Aux yeux de ce nouveau maître de chantier, l’économie sociale peut non seulement revitaliser des villes ou des villages qui en ont besoin, mais aussi empêcher le déclin de certaines régions. « C’est intrinsèquement lié à la survie des collectivités. »

« Il y a une volonté de la part des fondations privées de développer l’entrepreneuriat social », confirme Marc Picard. Selon lui, la pratique serait courante en France. Chez nous, l’Institut du Nouveau Monde a travaillé là-dessus en créant entre autres L’Esplanade (anciennement La Ruche), incubateur d’entreprises sociales destiné à mousser entre autres ce genre d’initiatives.

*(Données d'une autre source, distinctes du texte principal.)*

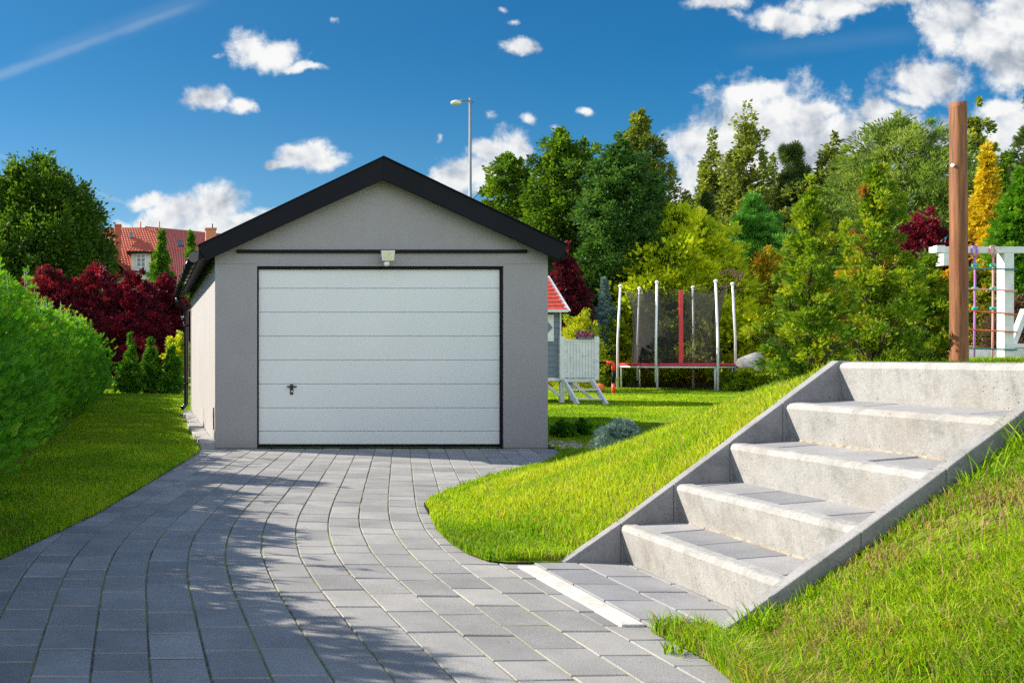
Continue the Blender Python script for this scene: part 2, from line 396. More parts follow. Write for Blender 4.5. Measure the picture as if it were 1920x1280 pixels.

Le directeur général de la Caisse d’économie sociale émet tout de même un bémol quant à l’intérêt du privé vis-à-vis de l’économie sociale et solidaire. « Le fait d’être incorporé donne accès à des capitaux inaccessibles aux modèles collectifs. Impossible d’aller chercher des actionnaires pour diversifier ton financement, illustre-t-il. Le problème, c’est qu’on remet encore l’aspect financier prioritaire, alors que dans les entreprises collectives, le mode de gouvernance fait en sorte que la finalité sociale sera toujours à l’avant-plan. L’entrepreneur a beau vouloir garder le cap mais il faut qu’il aille chercher des investisseurs et ce qu’ils veulent, c’est du rendement à court terme. Il n’y a rien dans le cadre juridique de l’entreprise qui permet de la protéger sauf la bonne volonté de l’entrepreneur. Plusieurs de nos membres s’inscrivent dans cette démarche-là mais on reste très vigilants. Ce sont des procédures d’exception. La Caisse d’économie solidaire fait du cas par cas. » L’organisme à but non lucratif Communauto, fondée en 1994, fait partie de ce lot. Désormais incorporée, l’entreprise pionnière de l’automobile libre-service en Amérique a pu élargir son champ d’action en France, tout en conservant sa vocation d’origine.

Un avenir prometteur

« Le GSEF est une bonne occasion de non seulement montrer ce dont on est capable de faire, mais de voir ce qui se fait de bien ailleurs, constate Jean-Martin Aussant. C’est un événement de transfert de connaissances qui est très intéressant. Le Québec est devenu un leader en économie sociale mais n’a pas tout inventé. Le réseau des Corporations de développement économique communautaire est un modèle qui a été repris de l’étranger et qu’on a adapté à notre réalité. Il va y avoir de nombreux suivis à faire après le forum pour développer davantage l’économie sociale. On a atteint quand même un certain équilibre. Cela explique que notre société est plus égalitaire ici que partout en Amérique et qu’on a le taux de criminalité le plus bas. Les gens n’en parlent pas assez. On entend plutôt qu’il faut revoir le modèle québécois et le détruire, pratiquement. Je ne suis pas d’accord avec ça. On a atteint un niveau de cohésion sociale envié partout dans le monde. Dans dix ans, je pense que l’économie sociale va s’être développée encore plus et que l’équilibre entre le gouvernement, le privé et le collectif sera encore meilleur. »

M. Aussant estime que si le Québec a mieux traversé la crise de 2008, c’est en partie grâce à la présence d’entreprises d’économie sociale sur le terrain. « Les entreprises collectives, les coopératives et les OBNL sont plus solides économiquement en temps de crise. Comme il s’agit de projets issus des collectivités, les gens se serrent les coudes et passent au travers tandis qu’au privé, on a tendance à envisager la fermeture pour garder un bilan quelconque. »

Le professeur en gestion de l’Université McGill Henry Mintzberg lui donne raison. Selon ce spécialiste, les sociétés qui ont amorcé le coup sont celles qui bénéficiaient d’une économie mixte. « Le chercheur dit qu’on est trop humble, lance Marc Picard. On pourrait proposer notre modèle comme une alternative globale à tout le système économique. Souvent on reste dans notre créneau. Je n’arrive toujours pas à m’expliquer pourquoi le fruit du travail bénéficierait à un seul individu plutôt qu’à la collectivité. Mais on est plus pragmatique dans notre approche. Au lieu d’y aller avec des propositions radicales, on essaie de faire évoluer la société étape par étape et le modèle de l’économie sociale le permet. On garde l’esprit entrepreneurial mais on l’exerce dans un cadre collectif. Depuis que Jean-Martin Aussant est en poste, il y a des idées comme on n’en a jamais eu au Québec. J’essaie de surfer sur ce qu’il apporte pour donner de l’élan à l’économie sociale. »

Cette semaine, l’effervescence de l’économie sociale mondiale se mesurait par la diversité des acteurs présents à Montréal. Du Baby Lab d’Abidjan en Côte d’Ivoire à la Toronto Tool Library en passant par le Projet Bonanza, établi dans un petit village du Nicaragua mais fondé par le Québécois Philippe Florentin, un seul et même espoir: Celui de partager le monde en toute solidarité.